Part of a data file:
====

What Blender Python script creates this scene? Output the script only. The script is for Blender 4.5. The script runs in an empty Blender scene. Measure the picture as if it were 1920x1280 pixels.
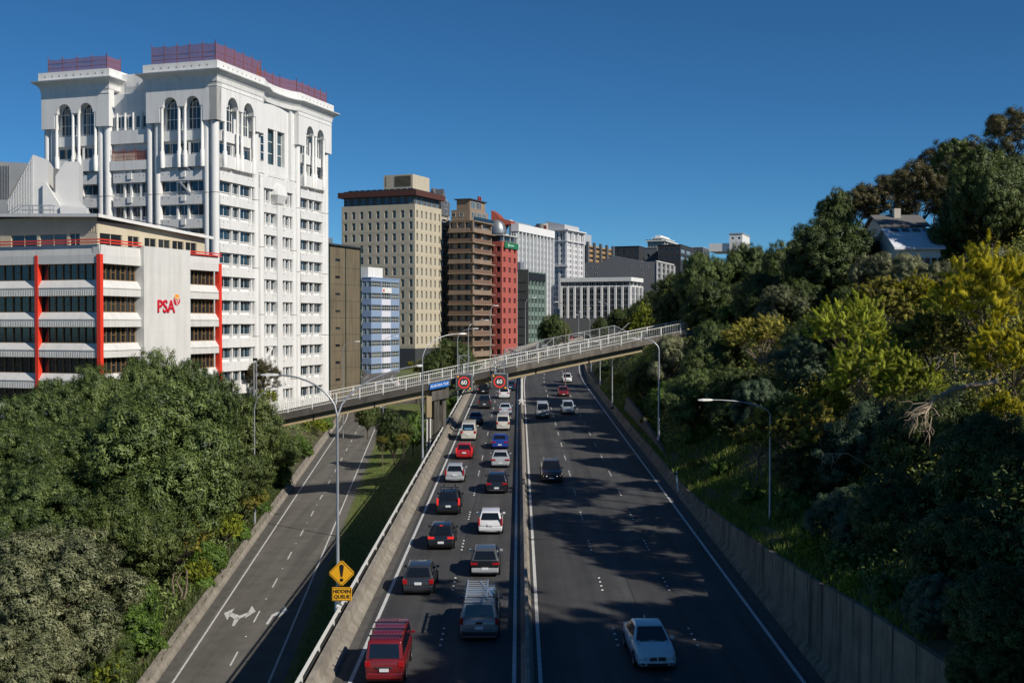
import bpy, bmesh, math, random
import numpy as np
from mathutils import Vector, Matrix
random.seed(7)
S = bpy.context.scene
COL = S.collection
R = math.radians
# ------------------------------------------------------------------ camera, sky, sun, exposure
F = 2180.0; HY = 605.0; CAMZ = 16.1
PITCH = math.atan((640 - HY) / F)
cam = bpy.data.cameras.new('camera'); co = bpy.data.objects.new('camera', cam); COL.objects.link(co)
co.location = (0, 0, CAMZ); co.rotation_euler = (math.pi/2 - PITCH, 0, 0)
cam.lens = F / 1920 * 36; cam.sensor_width = 36; cam.clip_start = .5; cam.clip_end = 6000
S.camera = co
S.render.resolution_x = 1024; S.render.resolution_y = 682
SUN_EL = 37.0; SUN_AZ = 127.0            # azimuth clockwise from +Y
W = bpy.data.worlds.new('World'); S.world = W; W.use_nodes = True
nt = W.node_tree; nt.nodes.clear()
sky = nt.nodes.new('ShaderNodeTexSky'); sky.sky_type = 'NISHITA'; sky.sun_disc = False
sky.sun_elevation = R(SUN_EL); sky.sun_rotation = R(SUN_AZ)
sky.altitude = 0; sky.air_density = .62; sky.dust_density = 0.0; sky.ozone_density = 9.0
hs = nt.nodes.new('ShaderNodeHueSaturation'); hs.inputs['Saturation'].default_value = 1.08; hs.inputs['Value'].default_value = 1.0
bgn = nt.nodes.new('ShaderNodeBackground'); bgn.inputs[1].default_value = 0.080
wo = nt.nodes.new('ShaderNodeOutputWorld')
tint = nt.nodes.new('ShaderNodeMixRGB'); tint.blend_type = 'MULTIPLY'; tint.inputs[0].default_value = 1; tint.inputs[2].default_value = (.86, 1.12, 1.03, 1)
nt.links.new(sky.outputs[0], hs.inputs['Color']); nt.links.new(hs.outputs[0], tint.inputs[1]); nt.links.new(tint.outputs[0], bgn.inputs[0]); nt.links.new(bgn.outputs[0], wo.inputs[0])
sl = bpy.data.lights.new('sun', 'SUN'); sl.energy = 5.0; sl.angle = R(.5); sl.color = (1, .93, .82)
so = bpy.data.objects.new('sun', sl); COL.objects.link(so)
sd = Vector((math.sin(R(SUN_AZ))*math.cos(R(SUN_EL)), math.cos(R(SUN_AZ))*math.cos(R(SUN_EL)), math.sin(R(SUN_EL))))
so.rotation_euler = sd.to_track_quat('Z', 'Y').to_euler(); so.location = (60, -40, 90)
S.view_settings.view_transform = 'Standard'; S.view_settings.look = 'None'
S.view_settings.exposure = 0.0; S.view_settings.gamma = 1

# ------------------------------------------------------------------ measuring
def P(x, y, d):
    u = (x - 960) / F; v = (640 - y) / F
    Y = math.cos(PITCH) + v * math.sin(PITCH); Z = -math.sin(PITCH) + v * math.cos(PITCH)
    return Vector((u * d / Y, d, CAMZ + Z * d / Y))
def zpx(y, d): return P(960, y, d).z
def lerp(a, b, t): return a + (b - a) * t
def interp(x, pts):
    if x <= pts[0][0]: return pts[0][1]
    for (a, va), (b, vb) in zip(pts, pts[1:]):
        if x <= b: return lerp(va, vb, (x - a) / (b - a))
    return pts[-1][1]
# ------------------------------------------------------------------ road alignments
def off(Y): return .006 * (Y - 50) + (.00045 * (min(Y, 460) - 200) ** 2 if Y > 200 else 0) + (.234 * (Y - 460) if Y > 460 else 0)
def zm(Y): return .0243 * Y if Y < 450 else 10.9 + .004 * (Y - 450)
def rc(Y): return -18.35 - .066 * (Y - 73)
def zr(Y): return -8.9 + .032 * Y if Y < 216 else min(-1.99 + .2 * (Y - 216), 3.0)
HW = [(-60, 6), (30, 5.2), (45, 4.15), (51, 3.5), (66, 2.3), (80, 1.35), (92, .85), (900, .85)]
def hw(Y): return interp(Y, HW)
def left_profile(Y):                         # (X, z) outward from the ramp's left barrier
    x = rc(Y) - 3.05 - 1.25; z = zr(Y)
    return [(x, z + .35), (x - 1.6, z + 1.1), (x - 7, z + 3.8), (x - 16, z + 6.2), (x - 30, z + 7.6), (x - 60, z + 8.4), (x - 160, z + 9.2), (x - 900, z + 10)]
def bank_profile(Y):
    Yc = Y; x = rc(Y) + 3.05 + .9; xw = off(Y) - 8.55; z0 = zr(Y); z1 = zm(Y) - interp(Y, [(0, 2.2), (80, 1.6), (130, 1.0), (300, .6)])
    return [(x, z0), (x + .8, z0 + .12)] + [(lerp(x + .8, xw, t), lerp(z0 + .12, z1, q)) for t, q in ((.25, .04), (.5, .09), (.7, .42), (.86, .80), (1, 1))]
def hill_profile(Y):
    x = off(Y) + 13.45; z = zm(Y) + hw(Y)
    s1 = interp(Y, [(20, .6), (60, .45), (85, .5), (110, .75), (140, .95), (260, .8), (400, .45), (700, .2)])
    s2 = interp(Y, [(30, .5), (95, .52), (118, .38), (150, .34), (300, .3), (450, .15), (700, .05)])
    p = [(x, z - .12), (x + 3, z + s1 * 2.2)]
    p.append((x + 12, p[-1][1] + s1 * 9)); p.append((x + 25, p[-1][1] + s2 * 13)); p.append((x + 45, p[-1][1] + s2 * 20))
    p.append((x + 80, p[-1][1] + s2 * 30)); p.append((x + 200, p[-1][1] + 18)); p.append((x + 900, p[-1][1] + 5))
    return p
def gz(X, Y):
    lp = left_profile(Y); hp = hill_profile(Y); bp = bank_profile(Y)
    if X <= lp[0][0]: return interp(X, lp[::-1])
    if X < bp[0][0]: return zr(Y)
    if X < bp[-1][0]: return interp(X, bp)
    if X < hp[0][0]: return zm(Y)
    return interp(X, hp)

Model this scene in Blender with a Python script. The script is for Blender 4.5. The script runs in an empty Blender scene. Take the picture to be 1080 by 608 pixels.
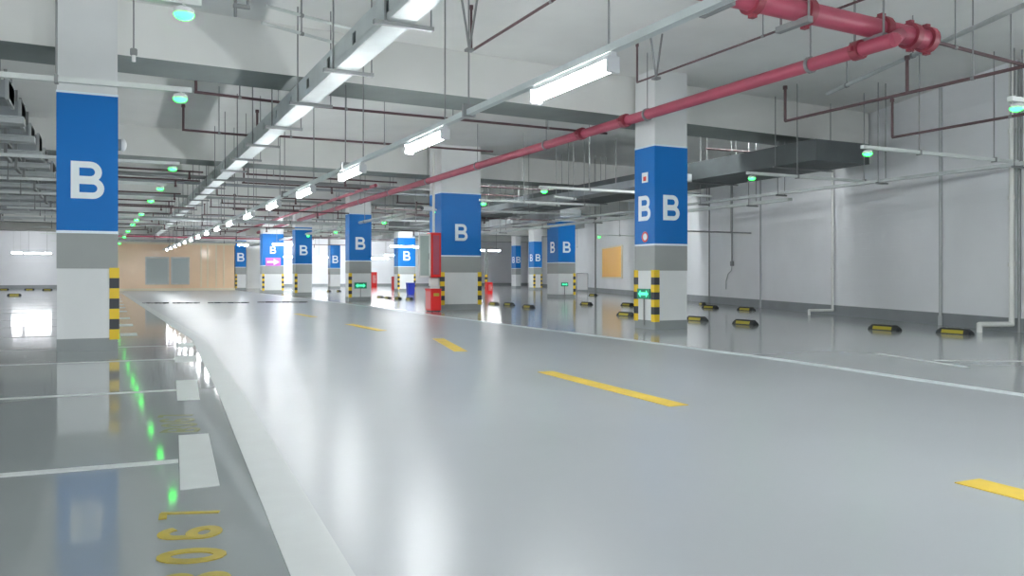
import bpy, math, random
from mathutils import Vector, Matrix
random.seed(7)
C = bpy.context.scene.collection
PI = math.pi

# ------------------------------------------------------------------ camera frame
F = 860.0; HX, HY = 540.0, 291.0
CH = 0.85                                   # camera height
TH = math.atan((540-117)/F)                 # lane runs 26 degrees left of the view axis
FW = Vector((math.sin(TH), math.cos(TH), 0)); RT = Vector((math.cos(TH), -math.sin(TH), 0))
def ray(x, y):
    return FW + RT*((x-HX)/F) + Vector((0, 0, (HY-y)/F))
def at(x, y, Z=0.0):
    r = ray(x, y); t = (Z-CH)/r.z
    return Vector((0, 0, CH)) + r*t
def atz(x, y, z):                           # point at depth z
    return Vector((0, 0, CH)) + ray(x, y)*z

# ------------------------------------------------------------------ materials
M = {}
def mat(name, col, rough=0.5, metal=0.0, emit=None, es=0.0, spec=0.5):
    m = bpy.data.materials.new(name); m.use_nodes = True
    b = m.node_tree.nodes['Principled BSDF']
    b.inputs['Base Color'].default_value = (*col, 1); b.inputs['Roughness'].default_value = rough
    b.inputs['Metallic'].default_value = metal; b.inputs['Specular IOR Level'].default_value = spec
    if emit:
        b.inputs['Emission Color'].default_value = (*emit, 1); b.inputs['Emission Strength'].default_value = es
    M[name] = m; return m
def vary(m, scale=2.0, amt=0.12, bump=0.0, bscale=60, rough=None, stretch=(1, 1, 1)):
    nt = m.node_tree; b = nt.nodes['Principled BSDF']; L = nt.links
    tc = nt.nodes.new('ShaderNodeTexCoord'); mp = nt.nodes.new('ShaderNodeMapping'); mp.inputs['Scale'].default_value = stretch
    L.new(tc.outputs['Object'], mp.inputs['Vector'])
    n = nt.nodes.new('ShaderNodeTexNoise'); n.inputs['Scale'].default_value = scale; n.inputs['Detail'].default_value = 5
    L.new(mp.outputs['Vector'], n.inputs['Vector'])
    col = b.inputs['Base Color'].default_value[:]
    r = nt.nodes.new('ShaderNodeMapRange'); r.inputs['From Min'].default_value = .3; r.inputs['From Max'].default_value = .7
    r.inputs['To Min'].default_value = 1-amt; r.inputs['To Max'].default_value = 1+amt
    L.new(n.outputs['Fac'], r.inputs['Value'])
    mx = nt.nodes.new('ShaderNodeVectorMath'); mx.operation = 'SCALE'; mx.inputs[0].default_value = col[:3]
    L.new(r.outputs['Result'], mx.inputs['Scale']); L.new(mx.outputs['Vector'], b.inputs['Base Color'])
    if rough:
        rr = nt.nodes.new('ShaderNodeMapRange'); rr.inputs['From Min'].default_value = .3; rr.inputs['From Max'].default_value = .7
        rr.inputs['To Min'].default_value = rough[0]; rr.inputs['To Max'].default_value = rough[1]
        L.new(n.outputs['Fac'], rr.inputs['Value']); L.new(rr.outputs['Result'], b.inputs['Roughness'])
    if bump:
        n2 = nt.nodes.new('ShaderNodeTexNoise'); n2.inputs['Scale'].default_value = bscale; n2.inputs['Detail'].default_value = 3
        L.new(tc.outputs['Object'], n2.inputs['Vector'])
        bp = nt.nodes.new('ShaderNodeBump'); bp.inputs['Strength'].default_value = bump; bp.inputs['Distance'].default_value = .01
        L.new(n2.outputs['Fac'], bp.inputs['Height']); L.new(bp.outputs['Normal'], b.inputs['Normal'])
    return m
vary(mat('lane_epoxy', (.42, .445, .465), .29, spec=.55), .7, .04)
vary(mat('bay_epoxy', (.30, .325, .33), .07), .5, .05)
vary(mat('bay_epoxy_pale', (.43, .455, .465), .12), .5, .05)
vary(mat('line_white', (.60, .625, .62), .4), 6, .06, rough=(.3, .45))
vary(mat('line_yellow', (.85, .60, .07), .4), 6, .08)
vary(mat('stencil_yellow', (.42, .32, .03), .4), 8, .22)
vary(mat('faint_stencil', (.26, .265, .14), .25), 6, .15)
vary(mat('ceiling_paint', (.74, .75, .73), .85), .6, .07)
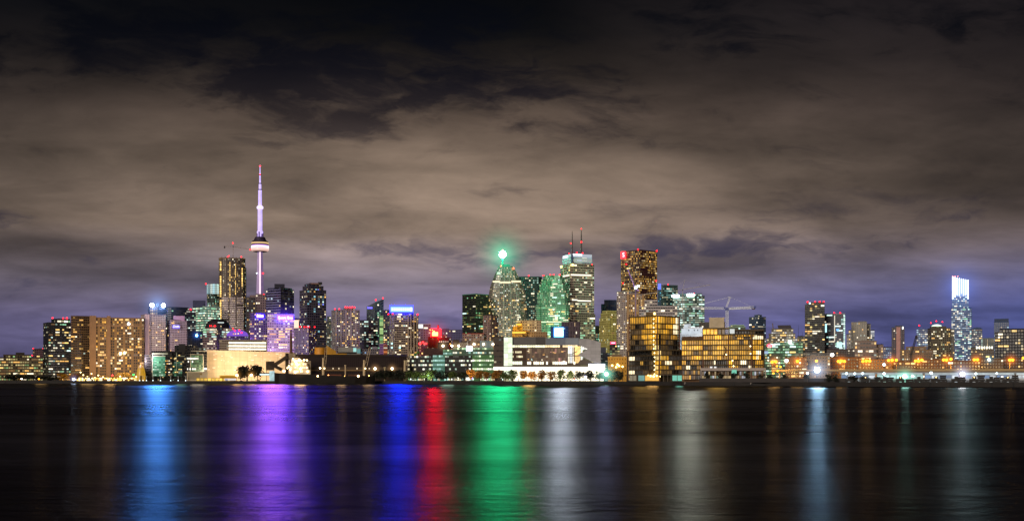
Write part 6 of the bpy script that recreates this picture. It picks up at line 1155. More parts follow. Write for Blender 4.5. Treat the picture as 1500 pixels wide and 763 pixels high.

====

## WRITTEN INSTRUCTION
Go back to the lines above and output, exactly as they stand, the ones from the line containing "Model this scene" to the line containing "return Vector((0, 0, CH)) + ray(x, y)*z". Leave all pictures behind.

## EXERCISE RESPONSE
Model this scene in Blender with a Python script. The script is for Blender 4.5. The script runs in an empty Blender scene. Take the picture to be 1080 by 608 pixels.
import bpy, math, random
from mathutils import Vector, Matrix
random.seed(7)
C = bpy.context.scene.collection
PI = math.pi

# ------------------------------------------------------------------ camera frame
F = 860.0; HX, HY = 540.0, 291.0
CH = 0.85                                   # camera height
TH = math.atan((540-117)/F)                 # lane runs 26 degrees left of the view axis
FW = Vector((math.sin(TH), math.cos(TH), 0)); RT = Vector((math.cos(TH), -math.sin(TH), 0))
def ray(x, y):
    return FW + RT*((x-HX)/F) + Vector((0, 0, (HY-y)/F))
def at(x, y, Z=0.0):
    r = ray(x, y); t = (Z-CH)/r.z
    return Vector((0, 0, CH)) + r*t
def atz(x, y, z):                           # point at depth z
    return Vector((0, 0, CH)) + ray(x, y)*z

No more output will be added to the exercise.